Lower Indian salaries continue to enhance cost competitiveness with China: report

news
07 June 2016

The annual base salaries in India are the lowest in the Asia Pacific (APAC) region, as they are significantly lower than China, making the country a cost-competitive labour market in the region.

China's base salaries across all job grades are between 64 per cent and 100 per cent higher than in India, according to research by global advisory services company Willis Towers Watson.

''Labour costs are always a significant contributor to decisions around potential foreign investments. A young and tech-savvy workforce and comparatively lower salaries, especially at the entry level, augur well for India's quest to attract investments and emerge as a top manufacturing destination,'' said Sambhav Rakyan, data services practice leader, Asia Pacific, at Willis Towers Watson.

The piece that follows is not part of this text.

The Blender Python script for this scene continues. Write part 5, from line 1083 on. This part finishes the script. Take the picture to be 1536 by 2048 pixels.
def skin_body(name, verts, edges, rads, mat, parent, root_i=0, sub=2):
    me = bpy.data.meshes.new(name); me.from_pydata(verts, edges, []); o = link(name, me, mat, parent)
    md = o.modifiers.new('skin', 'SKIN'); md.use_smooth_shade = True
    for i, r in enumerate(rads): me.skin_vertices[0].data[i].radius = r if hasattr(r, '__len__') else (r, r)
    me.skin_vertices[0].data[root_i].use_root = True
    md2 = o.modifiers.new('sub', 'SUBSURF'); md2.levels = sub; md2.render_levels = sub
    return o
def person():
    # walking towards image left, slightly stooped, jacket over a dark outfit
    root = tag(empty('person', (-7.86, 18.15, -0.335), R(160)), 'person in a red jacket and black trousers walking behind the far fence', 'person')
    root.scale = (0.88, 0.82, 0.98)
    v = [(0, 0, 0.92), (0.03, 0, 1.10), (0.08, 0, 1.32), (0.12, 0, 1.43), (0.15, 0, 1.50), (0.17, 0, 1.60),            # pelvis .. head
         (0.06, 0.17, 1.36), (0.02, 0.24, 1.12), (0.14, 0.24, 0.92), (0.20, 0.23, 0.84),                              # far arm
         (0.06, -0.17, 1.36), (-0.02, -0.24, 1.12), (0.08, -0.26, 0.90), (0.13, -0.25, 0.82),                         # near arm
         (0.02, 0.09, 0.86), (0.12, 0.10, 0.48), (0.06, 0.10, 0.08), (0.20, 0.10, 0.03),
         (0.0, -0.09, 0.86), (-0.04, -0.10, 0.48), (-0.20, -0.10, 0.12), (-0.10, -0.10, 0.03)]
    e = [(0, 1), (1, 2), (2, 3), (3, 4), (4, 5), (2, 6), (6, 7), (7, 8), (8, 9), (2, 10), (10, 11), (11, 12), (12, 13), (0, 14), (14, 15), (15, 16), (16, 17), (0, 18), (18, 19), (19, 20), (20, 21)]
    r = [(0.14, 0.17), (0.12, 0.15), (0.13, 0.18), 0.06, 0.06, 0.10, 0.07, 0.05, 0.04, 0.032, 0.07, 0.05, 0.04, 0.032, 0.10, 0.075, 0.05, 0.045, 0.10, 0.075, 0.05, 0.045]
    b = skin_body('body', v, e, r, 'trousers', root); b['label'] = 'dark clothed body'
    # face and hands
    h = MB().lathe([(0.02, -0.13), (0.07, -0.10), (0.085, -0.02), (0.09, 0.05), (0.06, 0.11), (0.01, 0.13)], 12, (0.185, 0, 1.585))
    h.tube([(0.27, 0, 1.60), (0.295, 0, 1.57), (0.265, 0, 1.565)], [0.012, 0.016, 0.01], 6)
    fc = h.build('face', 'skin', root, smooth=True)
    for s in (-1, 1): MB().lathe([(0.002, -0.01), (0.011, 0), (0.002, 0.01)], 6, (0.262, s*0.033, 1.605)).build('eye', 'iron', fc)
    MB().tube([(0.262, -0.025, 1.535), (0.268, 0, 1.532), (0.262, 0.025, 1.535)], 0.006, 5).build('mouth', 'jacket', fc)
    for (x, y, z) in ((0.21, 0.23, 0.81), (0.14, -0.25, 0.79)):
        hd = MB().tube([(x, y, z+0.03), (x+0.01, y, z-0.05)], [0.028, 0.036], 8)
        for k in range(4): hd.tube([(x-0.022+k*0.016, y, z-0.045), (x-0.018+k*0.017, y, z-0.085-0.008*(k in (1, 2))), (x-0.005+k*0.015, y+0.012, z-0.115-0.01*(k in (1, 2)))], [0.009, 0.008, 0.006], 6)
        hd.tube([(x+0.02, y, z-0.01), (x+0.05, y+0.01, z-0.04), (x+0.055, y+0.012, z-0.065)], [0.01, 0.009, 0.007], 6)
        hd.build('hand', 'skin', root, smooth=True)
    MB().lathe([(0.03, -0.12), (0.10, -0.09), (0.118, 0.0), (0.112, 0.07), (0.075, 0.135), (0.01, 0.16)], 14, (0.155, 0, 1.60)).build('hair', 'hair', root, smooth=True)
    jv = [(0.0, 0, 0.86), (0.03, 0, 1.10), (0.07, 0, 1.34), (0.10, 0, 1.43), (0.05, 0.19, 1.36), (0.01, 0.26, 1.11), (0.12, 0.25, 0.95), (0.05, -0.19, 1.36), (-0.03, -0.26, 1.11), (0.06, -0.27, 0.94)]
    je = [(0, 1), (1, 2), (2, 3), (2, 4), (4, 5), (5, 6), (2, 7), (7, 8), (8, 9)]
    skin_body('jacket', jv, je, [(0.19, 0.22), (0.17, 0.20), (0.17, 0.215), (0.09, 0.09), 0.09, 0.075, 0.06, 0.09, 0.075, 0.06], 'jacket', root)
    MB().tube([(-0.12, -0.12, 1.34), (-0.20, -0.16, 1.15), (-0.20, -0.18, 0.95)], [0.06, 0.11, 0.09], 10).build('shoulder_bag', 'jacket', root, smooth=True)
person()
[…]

''These factors, combined with a focus on skilling, could give India an advantage in comparison to China, where an aging population and shrinking workforce mean salaries will remain higher,'' he added.

At APAC level, entry-level salaries for white-collar professionals are among the lowest in India and the Philippines at an average annual base salary of about $11,000. Their peers in China receive almost twice as much.

The story at senior management levels is not much different. At about $66,000, India offers the lowest average annual base salary across the region, which is almost half that in China.

Salaries in China are notably higher across levels as compared with India 81 per cent higher at the entry-level, 84 per cent at mid-level, double at senior level and 64 per cent at top management level.

''China is focusing more on R&D and higher-end value-added production, which requires advanced skill-sets. For that reason, along with proximity to other parts of the supply chain, although China is much more expensive, it's more mature infrastructure and skilled workforce is likely to continue to attract companies particularly when compared with the emerging economies in the APAC region. But low-cost labour is no longer a major selling point for China,'' added Rakyan.

In terms of highest paying countries, Australia tops at entry and mid-management levels while Singapore tops at senior and top management levels.

''Singapore has always been a leading economy in the region. As it continues to enhance its competitiveness in the international arena, it wants to bring in top talent with knowledge of best practices from all over the world, so offering globally competitive salaries is an important part of that process,'' said Rakyan.

''In terms of Greater China, Hong Kong has long been a hub for international talent; its gap with Singapore narrows once Hong Kong's more favourable tax rates are taken into account,'' he added.

The findings in the APAC section of Willis Towers Watson's 2015-2016 Global 50 Remuneration Planning Report provide cross-country pay competitiveness comparisons across the region, by providing base salary information using a consistent framework for job levels.